• **THE REQUEST**
Produce an exact transcription of the listing below, omitting the pictures.

• **MATERIAL**
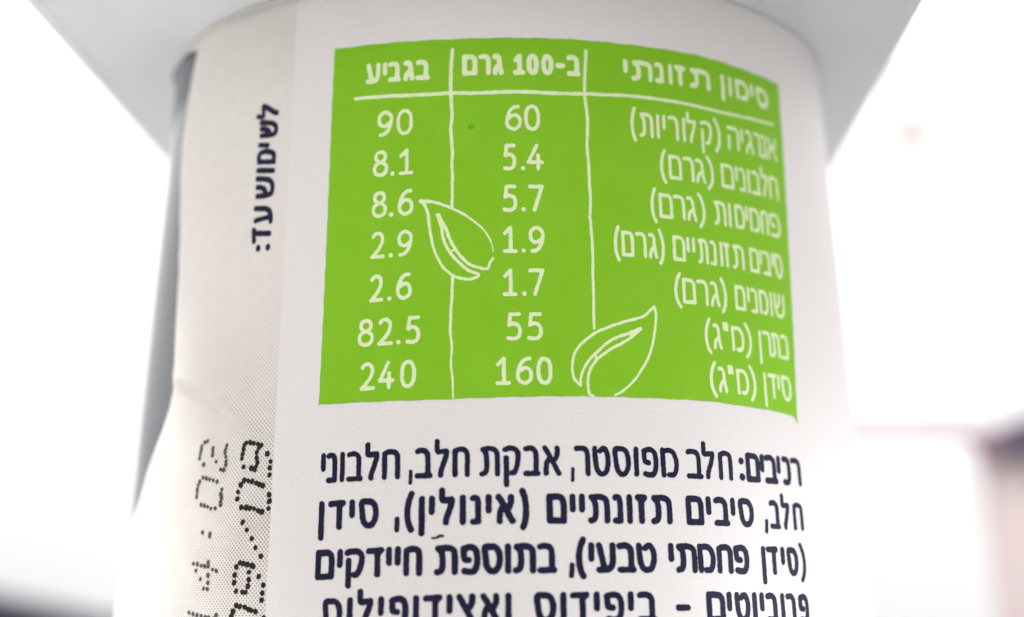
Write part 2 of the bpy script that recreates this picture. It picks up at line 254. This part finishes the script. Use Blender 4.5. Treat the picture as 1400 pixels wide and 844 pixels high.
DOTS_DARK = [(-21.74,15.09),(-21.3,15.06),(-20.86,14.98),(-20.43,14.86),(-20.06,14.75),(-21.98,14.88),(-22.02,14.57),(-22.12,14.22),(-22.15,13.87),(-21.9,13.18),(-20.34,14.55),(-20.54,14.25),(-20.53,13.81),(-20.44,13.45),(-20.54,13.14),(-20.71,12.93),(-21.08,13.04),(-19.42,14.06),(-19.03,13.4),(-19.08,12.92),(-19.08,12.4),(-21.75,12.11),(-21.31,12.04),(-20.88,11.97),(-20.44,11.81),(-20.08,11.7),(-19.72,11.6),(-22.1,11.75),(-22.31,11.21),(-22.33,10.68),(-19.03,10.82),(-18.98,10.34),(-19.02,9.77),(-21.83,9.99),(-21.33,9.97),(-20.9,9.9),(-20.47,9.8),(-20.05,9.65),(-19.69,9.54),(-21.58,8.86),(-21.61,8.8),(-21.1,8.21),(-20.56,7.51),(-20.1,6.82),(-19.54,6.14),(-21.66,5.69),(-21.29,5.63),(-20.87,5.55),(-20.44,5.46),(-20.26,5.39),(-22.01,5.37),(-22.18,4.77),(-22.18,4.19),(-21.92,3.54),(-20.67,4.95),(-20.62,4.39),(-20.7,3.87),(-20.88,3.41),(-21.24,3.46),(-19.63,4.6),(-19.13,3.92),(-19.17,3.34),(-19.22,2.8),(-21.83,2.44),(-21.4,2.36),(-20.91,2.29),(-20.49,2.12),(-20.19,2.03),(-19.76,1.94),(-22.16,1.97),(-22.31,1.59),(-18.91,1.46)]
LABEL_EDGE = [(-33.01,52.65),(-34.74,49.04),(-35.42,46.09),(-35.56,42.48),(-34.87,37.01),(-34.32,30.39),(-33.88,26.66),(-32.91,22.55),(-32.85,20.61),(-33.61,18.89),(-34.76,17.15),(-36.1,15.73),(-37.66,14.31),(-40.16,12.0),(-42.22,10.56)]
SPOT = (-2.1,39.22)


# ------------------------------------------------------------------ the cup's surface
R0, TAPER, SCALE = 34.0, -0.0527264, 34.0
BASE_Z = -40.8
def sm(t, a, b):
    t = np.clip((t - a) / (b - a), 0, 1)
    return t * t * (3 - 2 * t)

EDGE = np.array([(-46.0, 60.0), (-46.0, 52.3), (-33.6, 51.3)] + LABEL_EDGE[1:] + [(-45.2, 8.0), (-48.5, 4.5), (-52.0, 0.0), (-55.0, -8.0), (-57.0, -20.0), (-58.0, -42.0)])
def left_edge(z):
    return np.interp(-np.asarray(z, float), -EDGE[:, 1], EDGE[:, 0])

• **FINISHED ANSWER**
Write part 2 of the bpy script that recreates this picture. It picks up at line 254. This part finishes the script. Use Blender 4.5. Treat the picture as 1400 pixels wide and 844 pixels high.
DOTS_DARK = [(-21.74,15.09),(-21.3,15.06),(-20.86,14.98),(-20.43,14.86),(-20.06,14.75),(-21.98,14.88),(-22.02,14.57),(-22.12,14.22),(-22.15,13.87),(-21.9,13.18),(-20.34,14.55),(-20.54,14.25),(-20.53,13.81),(-20.44,13.45),(-20.54,13.14),(-20.71,12.93),(-21.08,13.04),(-19.42,14.06),(-19.03,13.4),(-19.08,12.92),(-19.08,12.4),(-21.75,12.11),(-21.31,12.04),(-20.88,11.97),(-20.44,11.81),(-20.08,11.7),(-19.72,11.6),(-22.1,11.75),(-22.31,11.21),(-22.33,10.68),(-19.03,10.82),(-18.98,10.34),(-19.02,9.77),(-21.83,9.99),(-21.33,9.97),(-20.9,9.9),(-20.47,9.8),(-20.05,9.65),(-19.69,9.54),(-21.58,8.86),(-21.61,8.8),(-21.1,8.21),(-20.56,7.51),(-20.1,6.82),(-19.54,6.14),(-21.66,5.69),(-21.29,5.63),(-20.87,5.55),(-20.44,5.46),(-20.26,5.39),(-22.01,5.37),(-22.18,4.77),(-22.18,4.19),(-21.92,3.54),(-20.67,4.95),(-20.62,4.39),(-20.7,3.87),(-20.88,3.41),(-21.24,3.46),(-19.63,4.6),(-19.13,3.92),(-19.17,3.34),(-19.22,2.8),(-21.83,2.44),(-21.4,2.36),(-20.91,2.29),(-20.49,2.12),(-20.19,2.03),(-19.76,1.94),(-22.16,1.97),(-22.31,1.59),(-18.91,1.46)]
LABEL_EDGE = [(-33.01,52.65),(-34.74,49.04),(-35.42,46.09),(-35.56,42.48),(-34.87,37.01),(-34.32,30.39),(-33.88,26.66),(-32.91,22.55),(-32.85,20.61),(-33.61,18.89),(-34.76,17.15),(-36.1,15.73),(-37.66,14.31),(-40.16,12.0),(-42.22,10.56)]
SPOT = (-2.1,39.22)


# ------------------------------------------------------------------ the cup's surface
R0, TAPER, SCALE = 34.0, -0.0527264, 34.0
BASE_Z = -40.8
def sm(t, a, b):
    t = np.clip((t - a) / (b - a), 0, 1)
    return t * t * (3 - 2 * t)

EDGE = np.array([(-46.0, 60.0), (-46.0, 52.3), (-33.6, 51.3)] + LABEL_EDGE[1:] + [(-45.2, 8.0), (-48.5, 4.5), (-52.0, 0.0), (-55.0, -8.0), (-57.0, -20.0), (-58.0, -42.0)])
def left_edge(z):
    return np.interp(-np.asarray(z, float), -EDGE[:, 1], EDGE[:, 0])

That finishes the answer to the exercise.